A YOUTH who assaulted a man in Dunfermline Bus Station avoided custody this week but was warned future offending would see him in detention.

The teenager, who cannot be named for legal reasons, appeared for sentencing at Dunfermline Sheriff Court last Wednesday.

He had previously admitted that, while acting with other juveniles at the bus station on June 23, he assaulted a man by punching him on the head, causing him to fall to the ground, kicked and punched him on the head and body, causing him to roll under a safety barrier and fall onto the roadway and into the path of a car to his injury.

He also assaulted a woman by slapping her on the face at a property in Canon Lynch Court on June 23. 

On June 4, at a social work hostel in Kirkcaldy, he acted in a racially-aggravated manner which caused, or was intended to cause, alarm and distress to a person by shouting, swearing and making racial remarks.

He also assaulted him by repeatedly punching him to the head to his injury.

Solicitor Sarah Meehan said her client, who now lives in Kirkcaldy, had been released from a term of detention recently which had made him realise it was not somewhere he wanted to be at the age of 16.

"Clearly, both complaints are for very serious offences and were committed when he was under the influence of alcohol," she said.

"He seems to recognise that when he was consuming alcohol to excess, it has led him to appear before the court on a number of occasions. 

"Since his release from custody, he has not touched alcohol. His time in custody has done much to focus him on where he wants to go. Polmont is not somewhere he wants to be."

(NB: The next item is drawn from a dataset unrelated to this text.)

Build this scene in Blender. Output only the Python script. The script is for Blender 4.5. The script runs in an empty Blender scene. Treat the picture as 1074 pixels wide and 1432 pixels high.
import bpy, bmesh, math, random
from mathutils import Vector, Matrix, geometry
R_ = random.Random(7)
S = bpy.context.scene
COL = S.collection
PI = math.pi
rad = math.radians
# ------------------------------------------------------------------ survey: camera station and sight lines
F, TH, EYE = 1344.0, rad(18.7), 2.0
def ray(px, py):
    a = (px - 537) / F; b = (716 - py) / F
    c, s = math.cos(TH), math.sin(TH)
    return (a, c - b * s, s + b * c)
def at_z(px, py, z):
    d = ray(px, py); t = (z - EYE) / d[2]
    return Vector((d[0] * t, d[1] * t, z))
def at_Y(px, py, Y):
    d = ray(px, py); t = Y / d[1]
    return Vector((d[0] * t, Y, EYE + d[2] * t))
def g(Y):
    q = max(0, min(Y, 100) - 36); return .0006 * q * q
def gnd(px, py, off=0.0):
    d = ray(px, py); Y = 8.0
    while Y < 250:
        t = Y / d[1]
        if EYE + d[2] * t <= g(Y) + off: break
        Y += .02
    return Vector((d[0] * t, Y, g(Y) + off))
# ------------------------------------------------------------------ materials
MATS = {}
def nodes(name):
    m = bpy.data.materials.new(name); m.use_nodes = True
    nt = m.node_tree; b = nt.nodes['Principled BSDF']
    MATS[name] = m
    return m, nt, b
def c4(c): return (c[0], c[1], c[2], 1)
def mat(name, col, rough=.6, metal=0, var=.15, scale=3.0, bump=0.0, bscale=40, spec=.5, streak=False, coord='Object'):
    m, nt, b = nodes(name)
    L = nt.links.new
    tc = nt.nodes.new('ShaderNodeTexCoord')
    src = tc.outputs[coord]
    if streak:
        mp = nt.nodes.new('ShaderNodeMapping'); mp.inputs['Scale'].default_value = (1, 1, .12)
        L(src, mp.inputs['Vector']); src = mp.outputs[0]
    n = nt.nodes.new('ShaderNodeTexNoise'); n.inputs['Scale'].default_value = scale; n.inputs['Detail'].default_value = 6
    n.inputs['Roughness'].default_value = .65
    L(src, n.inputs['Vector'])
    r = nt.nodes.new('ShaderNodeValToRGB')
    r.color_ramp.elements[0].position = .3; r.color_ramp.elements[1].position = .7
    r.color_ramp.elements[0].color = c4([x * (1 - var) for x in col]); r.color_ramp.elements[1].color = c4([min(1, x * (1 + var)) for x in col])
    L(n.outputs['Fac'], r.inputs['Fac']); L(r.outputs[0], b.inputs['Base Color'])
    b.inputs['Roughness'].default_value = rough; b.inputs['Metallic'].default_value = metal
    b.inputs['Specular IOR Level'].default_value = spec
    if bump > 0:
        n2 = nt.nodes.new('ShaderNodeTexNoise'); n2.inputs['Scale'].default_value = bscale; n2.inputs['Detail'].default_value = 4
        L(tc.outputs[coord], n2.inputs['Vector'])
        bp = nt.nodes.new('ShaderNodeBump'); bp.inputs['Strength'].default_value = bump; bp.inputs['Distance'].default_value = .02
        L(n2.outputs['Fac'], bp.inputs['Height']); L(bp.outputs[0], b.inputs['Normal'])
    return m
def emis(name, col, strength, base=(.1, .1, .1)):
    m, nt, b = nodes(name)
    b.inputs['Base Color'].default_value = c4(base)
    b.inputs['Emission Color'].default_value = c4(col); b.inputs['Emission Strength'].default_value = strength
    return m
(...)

Sheriff Charles Macnair said he was prepared to give the youth a non-custodial sentence but warned him that if he continued to offend, he would be back in detention.

"It is up to you," he told him. "I can only do so much. It seems to me you are in need of very significant structure."

He placed him on a community payback order with a two-year supervision requirement.

The youth will also have to do 202 hours of unpaid work within six months and pay £250 of compensation to the victim from the Kirkcaldy assault.